Do not be fooled. That is all a lie. While Harvey and Irma were devastating, they were far from “the worst”. Global Warming has proven to be a myth. Al Gore was dead wrong then and now. What Gore predicted was the exact opposite of what happened. Hurricanes are right now less frequent and milder on average than they were when Vice President Al Gore made that movie.

The data on hurricanes is widely and freely available. So, there is no excuse for the panic-mongering regarding this subject.

The “Accumulated Cyclone Energy (ACE)” index is calculated by the National Oceanographic and Atmospheric Administration (NOAA). 

Accumulated Cyclone Energy — An index that combines the numbers of systems, how long they existed and how intense they became. It is calculated by squaring the maximum sustained surface wind in the system every six hours that the cyclone is a Named Storm and summing it up for the season. It is expressed in 104 kt2.

This is basically a measure of seasonal hurricane strength as it varies from year to year and should definitively answer the question of whether hurricanes are stronger and more frequent, or not.

The chart below shows the data for 1985 to 2016:

Accumulated Cyclone Energy 1985 to 2016

While there was indeed a peak in 2005, the index has been substantially less – not only in the actual year of Al Gore’s movie debut, but also in every year since then.

To address the frequency of hurricanes, let us examine another NOAA dataset.

The graph below shows the number of days between major hurricane landfalls in the United States.
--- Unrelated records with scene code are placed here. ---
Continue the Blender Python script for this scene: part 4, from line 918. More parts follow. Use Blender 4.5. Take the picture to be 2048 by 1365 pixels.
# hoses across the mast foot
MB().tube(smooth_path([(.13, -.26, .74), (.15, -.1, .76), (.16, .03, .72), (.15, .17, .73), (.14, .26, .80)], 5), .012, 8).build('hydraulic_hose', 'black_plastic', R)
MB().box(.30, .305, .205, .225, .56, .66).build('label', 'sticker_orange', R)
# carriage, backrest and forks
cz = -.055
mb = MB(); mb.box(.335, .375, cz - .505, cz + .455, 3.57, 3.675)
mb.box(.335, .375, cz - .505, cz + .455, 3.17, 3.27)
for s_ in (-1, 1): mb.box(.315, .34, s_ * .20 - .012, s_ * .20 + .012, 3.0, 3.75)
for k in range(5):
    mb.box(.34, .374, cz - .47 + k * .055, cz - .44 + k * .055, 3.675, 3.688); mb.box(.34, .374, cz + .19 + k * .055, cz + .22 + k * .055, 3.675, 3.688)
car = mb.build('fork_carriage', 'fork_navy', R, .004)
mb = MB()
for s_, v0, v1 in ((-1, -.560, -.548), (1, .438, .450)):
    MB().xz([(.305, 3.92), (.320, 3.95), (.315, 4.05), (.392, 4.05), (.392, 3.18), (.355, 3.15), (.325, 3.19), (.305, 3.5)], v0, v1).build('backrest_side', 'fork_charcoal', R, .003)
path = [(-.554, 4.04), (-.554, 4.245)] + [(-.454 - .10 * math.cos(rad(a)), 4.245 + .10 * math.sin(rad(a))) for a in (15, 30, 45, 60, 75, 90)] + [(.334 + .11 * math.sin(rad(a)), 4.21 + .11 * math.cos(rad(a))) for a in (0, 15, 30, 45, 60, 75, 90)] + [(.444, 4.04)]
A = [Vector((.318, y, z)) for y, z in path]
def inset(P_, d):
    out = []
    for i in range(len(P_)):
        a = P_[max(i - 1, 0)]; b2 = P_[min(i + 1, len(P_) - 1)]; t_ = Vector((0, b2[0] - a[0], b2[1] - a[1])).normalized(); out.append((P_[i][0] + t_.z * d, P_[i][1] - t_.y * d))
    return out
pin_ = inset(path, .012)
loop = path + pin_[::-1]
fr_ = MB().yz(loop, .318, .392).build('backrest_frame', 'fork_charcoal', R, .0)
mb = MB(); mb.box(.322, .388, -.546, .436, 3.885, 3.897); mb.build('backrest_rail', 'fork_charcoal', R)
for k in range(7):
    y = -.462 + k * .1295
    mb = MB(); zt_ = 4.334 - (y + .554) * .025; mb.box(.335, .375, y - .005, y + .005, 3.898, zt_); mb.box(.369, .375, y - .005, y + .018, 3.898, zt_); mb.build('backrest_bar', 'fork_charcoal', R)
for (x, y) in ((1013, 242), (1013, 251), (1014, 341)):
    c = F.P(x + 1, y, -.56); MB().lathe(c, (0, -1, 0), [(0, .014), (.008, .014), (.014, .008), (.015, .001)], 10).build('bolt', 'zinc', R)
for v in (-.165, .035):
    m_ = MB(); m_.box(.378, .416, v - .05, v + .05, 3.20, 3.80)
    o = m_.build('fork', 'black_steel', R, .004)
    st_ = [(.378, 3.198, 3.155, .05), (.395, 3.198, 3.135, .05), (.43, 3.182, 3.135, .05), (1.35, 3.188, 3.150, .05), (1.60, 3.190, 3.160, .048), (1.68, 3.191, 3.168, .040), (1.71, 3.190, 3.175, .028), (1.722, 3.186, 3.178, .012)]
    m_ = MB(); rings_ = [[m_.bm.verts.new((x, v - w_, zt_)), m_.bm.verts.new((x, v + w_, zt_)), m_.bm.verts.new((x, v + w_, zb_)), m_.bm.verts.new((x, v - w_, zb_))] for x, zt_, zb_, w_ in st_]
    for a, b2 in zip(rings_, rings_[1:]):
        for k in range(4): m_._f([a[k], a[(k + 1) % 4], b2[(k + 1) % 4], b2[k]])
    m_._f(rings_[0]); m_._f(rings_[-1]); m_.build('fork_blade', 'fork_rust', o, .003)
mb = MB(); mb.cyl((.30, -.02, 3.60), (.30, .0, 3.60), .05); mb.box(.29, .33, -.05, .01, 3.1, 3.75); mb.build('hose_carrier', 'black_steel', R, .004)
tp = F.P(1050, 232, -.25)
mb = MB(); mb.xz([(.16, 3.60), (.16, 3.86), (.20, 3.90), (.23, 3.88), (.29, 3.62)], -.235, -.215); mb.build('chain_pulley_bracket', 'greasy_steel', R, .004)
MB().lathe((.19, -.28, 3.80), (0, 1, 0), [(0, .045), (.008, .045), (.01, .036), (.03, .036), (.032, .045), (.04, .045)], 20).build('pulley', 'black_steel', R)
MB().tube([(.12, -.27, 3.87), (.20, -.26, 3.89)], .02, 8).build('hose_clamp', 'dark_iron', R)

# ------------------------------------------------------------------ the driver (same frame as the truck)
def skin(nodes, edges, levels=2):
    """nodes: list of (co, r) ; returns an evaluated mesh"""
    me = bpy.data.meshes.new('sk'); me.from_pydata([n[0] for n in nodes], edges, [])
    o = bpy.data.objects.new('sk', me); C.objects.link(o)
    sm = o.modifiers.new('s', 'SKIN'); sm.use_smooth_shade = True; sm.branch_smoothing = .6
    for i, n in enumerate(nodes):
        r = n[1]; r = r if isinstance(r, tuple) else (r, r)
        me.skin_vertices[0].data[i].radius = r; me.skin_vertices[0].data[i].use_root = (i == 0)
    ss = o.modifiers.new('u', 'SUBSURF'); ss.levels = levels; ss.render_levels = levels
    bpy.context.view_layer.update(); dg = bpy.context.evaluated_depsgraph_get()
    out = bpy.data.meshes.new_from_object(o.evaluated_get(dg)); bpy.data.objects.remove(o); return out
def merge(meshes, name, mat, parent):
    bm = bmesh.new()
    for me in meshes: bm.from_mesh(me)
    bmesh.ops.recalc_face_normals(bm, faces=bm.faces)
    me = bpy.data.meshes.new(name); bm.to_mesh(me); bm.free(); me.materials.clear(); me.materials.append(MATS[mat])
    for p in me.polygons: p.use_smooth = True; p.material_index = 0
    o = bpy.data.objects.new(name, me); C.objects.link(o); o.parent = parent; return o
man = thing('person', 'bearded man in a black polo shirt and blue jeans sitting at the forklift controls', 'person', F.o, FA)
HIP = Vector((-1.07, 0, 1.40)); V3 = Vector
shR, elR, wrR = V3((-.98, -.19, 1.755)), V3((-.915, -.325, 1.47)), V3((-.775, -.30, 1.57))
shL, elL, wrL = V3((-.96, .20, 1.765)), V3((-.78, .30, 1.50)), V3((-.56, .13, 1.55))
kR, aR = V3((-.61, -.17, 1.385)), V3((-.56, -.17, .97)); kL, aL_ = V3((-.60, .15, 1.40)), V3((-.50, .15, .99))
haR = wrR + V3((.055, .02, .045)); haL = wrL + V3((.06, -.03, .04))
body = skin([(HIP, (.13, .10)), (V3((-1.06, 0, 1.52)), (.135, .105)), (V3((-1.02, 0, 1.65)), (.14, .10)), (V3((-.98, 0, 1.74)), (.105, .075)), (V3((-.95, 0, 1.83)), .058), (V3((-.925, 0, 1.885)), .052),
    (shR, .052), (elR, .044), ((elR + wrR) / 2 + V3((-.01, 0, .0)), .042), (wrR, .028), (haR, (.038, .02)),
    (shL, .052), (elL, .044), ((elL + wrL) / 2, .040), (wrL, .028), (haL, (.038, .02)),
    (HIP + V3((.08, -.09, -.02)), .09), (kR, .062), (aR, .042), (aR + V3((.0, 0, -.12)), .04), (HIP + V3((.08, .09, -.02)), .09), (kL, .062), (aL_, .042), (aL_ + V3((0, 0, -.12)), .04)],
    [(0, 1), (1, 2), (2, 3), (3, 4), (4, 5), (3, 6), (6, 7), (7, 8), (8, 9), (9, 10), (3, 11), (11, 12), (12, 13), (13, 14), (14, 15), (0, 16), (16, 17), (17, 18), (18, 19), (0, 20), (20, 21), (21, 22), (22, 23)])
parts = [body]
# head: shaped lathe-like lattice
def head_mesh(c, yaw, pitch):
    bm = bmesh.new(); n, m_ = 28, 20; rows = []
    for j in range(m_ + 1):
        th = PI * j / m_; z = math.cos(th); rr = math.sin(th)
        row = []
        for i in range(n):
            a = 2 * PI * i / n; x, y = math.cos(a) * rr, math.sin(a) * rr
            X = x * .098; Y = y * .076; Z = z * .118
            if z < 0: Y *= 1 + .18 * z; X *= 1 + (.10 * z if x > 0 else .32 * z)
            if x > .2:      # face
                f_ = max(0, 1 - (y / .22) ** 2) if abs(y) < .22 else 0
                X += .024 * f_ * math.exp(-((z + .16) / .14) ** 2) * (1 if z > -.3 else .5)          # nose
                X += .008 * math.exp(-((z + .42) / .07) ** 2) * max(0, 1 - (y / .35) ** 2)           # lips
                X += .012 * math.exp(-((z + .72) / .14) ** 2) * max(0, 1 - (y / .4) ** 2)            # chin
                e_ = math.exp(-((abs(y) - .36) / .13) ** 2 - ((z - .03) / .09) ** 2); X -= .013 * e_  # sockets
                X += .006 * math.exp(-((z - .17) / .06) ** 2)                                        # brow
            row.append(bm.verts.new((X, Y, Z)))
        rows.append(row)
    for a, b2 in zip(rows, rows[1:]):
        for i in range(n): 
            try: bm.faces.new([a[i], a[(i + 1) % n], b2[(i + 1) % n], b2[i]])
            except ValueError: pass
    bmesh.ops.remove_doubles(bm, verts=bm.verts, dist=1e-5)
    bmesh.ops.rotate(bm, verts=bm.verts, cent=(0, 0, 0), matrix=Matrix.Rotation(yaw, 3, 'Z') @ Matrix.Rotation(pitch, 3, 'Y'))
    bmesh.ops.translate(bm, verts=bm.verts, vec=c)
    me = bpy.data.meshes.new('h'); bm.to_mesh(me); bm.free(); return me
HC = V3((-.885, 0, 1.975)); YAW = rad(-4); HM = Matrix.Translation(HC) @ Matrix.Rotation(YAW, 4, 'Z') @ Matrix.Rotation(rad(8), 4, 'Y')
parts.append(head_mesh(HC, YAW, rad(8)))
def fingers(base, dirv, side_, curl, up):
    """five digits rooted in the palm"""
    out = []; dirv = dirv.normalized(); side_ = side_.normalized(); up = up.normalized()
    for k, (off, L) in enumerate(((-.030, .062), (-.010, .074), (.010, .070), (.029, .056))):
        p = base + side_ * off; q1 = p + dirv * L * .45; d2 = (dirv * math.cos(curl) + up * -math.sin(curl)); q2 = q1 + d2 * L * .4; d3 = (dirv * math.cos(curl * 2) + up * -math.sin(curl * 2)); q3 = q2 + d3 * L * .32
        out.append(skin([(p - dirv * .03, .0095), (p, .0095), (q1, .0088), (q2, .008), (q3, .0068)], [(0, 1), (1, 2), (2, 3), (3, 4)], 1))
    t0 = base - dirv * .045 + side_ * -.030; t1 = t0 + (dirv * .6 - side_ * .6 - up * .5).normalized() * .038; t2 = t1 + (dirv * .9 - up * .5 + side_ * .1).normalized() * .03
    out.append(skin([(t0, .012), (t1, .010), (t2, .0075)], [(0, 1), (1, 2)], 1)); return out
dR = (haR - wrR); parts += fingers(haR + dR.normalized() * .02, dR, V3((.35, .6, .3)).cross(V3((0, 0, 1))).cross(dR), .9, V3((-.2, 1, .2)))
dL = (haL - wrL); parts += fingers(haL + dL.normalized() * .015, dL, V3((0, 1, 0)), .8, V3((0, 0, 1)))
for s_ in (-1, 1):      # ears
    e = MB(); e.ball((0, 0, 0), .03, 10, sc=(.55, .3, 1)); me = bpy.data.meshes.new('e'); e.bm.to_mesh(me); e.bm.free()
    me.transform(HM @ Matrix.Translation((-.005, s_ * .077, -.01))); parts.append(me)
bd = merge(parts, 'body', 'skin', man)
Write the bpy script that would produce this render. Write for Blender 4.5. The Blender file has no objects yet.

Major Hurricanes are defined as category 3,4 or 5. 

Days Between Landfall of Major Hurricanes in the U.S. Credit NOAA

You see that the dates of the original graph (produced by Roger Pielke Jr.) were from 1900 to June 15, 2017. A new record gap between storms had occurred at that time. This author has added (the orange parts) the intervening time to show the end of the Great Hurricane Absence. You see that this gap (nearly twelve years) is almost twice as long as the previous record in 1900. The “trend” (red line) is now toward slightly longer gaps between storms. i.e., Strong hurricanes are less frequent now.

The IPCC’s website defines their purpose:

The Intergovernmental Panel on Climate Change (IPCC) is the international body for assessing the science related to climate change… The main activity of the IPCC is to provide at regular intervals Assessment Reports of the state of knowledge on climate change. The latest one is the Fifth Assessment Report which was finalized in November 2014.

With that in mind, here is the IPCC’s statement on hurricane frequency:

IPCC AR5 (2013) Working Group I, Chapter 2

Current datasets indicate no significant observed trends in global tropical cyclone frequency over the past century … No robust trends in annual numbers of tropical storms, hurricanes and major hurricanes counts have been identified over the past 100 years in the North Atlantic basin.

The deadliest hurricane in American history was the 1900 storm in Galveston, Texas. Speaking from my own family’s oral history:

My great-grandfather Ben was visiting his brother in Galveston when all were trapped by a rising storm surge that reached the attic of the two-story house before it broke apart. Ben was washed across Galveston Bay to Hitchcock, Texas in the midst of that devastating tempest. By then, Ben had lost his brother and all his brother’s family, who died along with six to ten thousand others on the island and the mainland (Galveston had less than 38,000 inhabitants at the time). Ben barely survived by clinging to a wooden bedstead while being torn by building debris with lots of exposed nails.

Ben told his tale and showed his horrible scars to his little granddaughter who later told her son – that’s me. This makes the 1900 storm very real to this author.  

Now that you have the real story, read and watch as the alarmists try to tell you that Harvey or Irma is the worst storm ever and these hundred-year storms are happening every year.

You can tell them of the “Great Hurricane Absence” and show them these graphs. You can quote the IPCC, a group founded to study (allegedly objectively) the idea of manmade climate change. You can tell them that the deadliest hurricane in American history was the 1900 storm in Galveston, Texas.

When you tell the alarmists, they will not believe you because it does not fit their narrative of “Global Warming.” To them, nothing that happened before they were born was real. And nothing since then that does not fit their myth, is fact.